2. El rey de Gallaecia Sancho Ordóñez y la reina Goto Núñez
Sancho Ordóñez (895-929) fue rey de Galicia, aunque subordinado al rey de León, desde el año 926 hasta su muerte. Era hijo del rey Ordoño II de León y de la reina Elvira Menéndez. A la muerte de su padre en el año 924, su tío Fruela II el Leproso ocupó el trono leonés, pero murió apenas un año después, siendo sucedido por su hijo Alfonso Froilaz, que inició un enfrentamiento con sus primos, los hijos del difunto Ordoño II de León. En el año 926, con la ayuda del rey Sancho Garcés I de Navarra, estos consiguieron expulsar a Alfonso Froilaz del trono y lo obligaron a refugiarse primero en Galicia y posteriormente en Asturias.

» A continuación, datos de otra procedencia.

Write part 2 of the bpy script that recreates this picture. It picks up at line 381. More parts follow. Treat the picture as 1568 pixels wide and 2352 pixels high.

Sancho Ordóñez, a quien por su condición de hijo primogénito correspondía la corona, renunció en favor del mediano, Alfonso, quien fue coronado como Alfonso IV de León. Los tres hermanos se repartieron el reino de León, correspondiéndole a Sancho el reino de Galicia, que se extendía desde la costa cantábrica hasta el río Miño; al menor de los hermanos, el infante Ramiro, le correspondió el territorio portocalense, con capital en Viseo. Tanto Sancho como Ramiro gobernaron de manera subordinada a Alfonso en su condición de rey de León. Sancho Ordóñez fue ungido como rey de Galicia por Hermenegildo, obispo de Santiago de Compostela, y durante los tres años que duró su reinado, mantuvo buenas relaciones con su hermano menor, Alfonso IV, como prueba el hecho de que visitara en varias ocasiones el reino de Galicia.
Sancho Ordóñez murió en el año 929 sin dejar descendencia. Recibió sepultura en el monasterio de Castrelo de Miño, municipio gallego localizado en la provincia de Orense. En dicho monasterio profesó como religiosa su viuda, la reina Goto, según se desprende del documento que consigna una donación realizada por el rey Ramiro II de León al monasterio de Castrelo de Miño en el año 947, siendo Goto en esas fechas abadesa del mismo.
El origen de la reina Goto es confuso. Según una genealogía legendaria, Goto Núñez descendería de un don Osorio que acompañó al rey don Pelayo en los inicios de la restauración de España, o de un Osorio Gutiérrez que se halló en la batalla de Clavijo por lo que fue hecho canónigo de León, en el año 844. La rama familiar Osorio tenía la mayor parte de sus bienes en la región gallega de Mondoñedo. A la misma genealogía pertenece el conde Osorio Gutiérrez, celebre personaje de la España medieval del siglo X, fundador del monasterio de San Salvador de Villanueva de Lorenzana (Lugo), donde ingresó como monje en los últimos años de su vida. Sus contemporáneos le consideraron un hombre santo, atribuyéndole diversos milagros que fueron más numerosos después de su muerte, con lo que siempre fue conocido como «el conde santo».
3. El monacato gallego en el siglo x
San Fructuoso de Braga, inspirador de reglas monásticas de clara influencia oriental, fundó varios monasterios partiendo de la
Regula Monachorum
, ocupó la sede de la abadía-obispado de Dumio y llegó a ser nombrado en el 656 arzobispo de Braga. Con su
Regula Communis
propagó por Galicia la fórmula del compromiso por pactos, ya extendido entre los monjes visigóticos, llevando a los monasterios el concepto jerárquico del abad. Los pactos monacales unificaron la vida monacal, como contrato entre monje y abad, o bien entre una comunidad, comprometiéndose a una vida en observancia y obediencia, que perduró hasta que se fue imponiendo la regla de san Benito.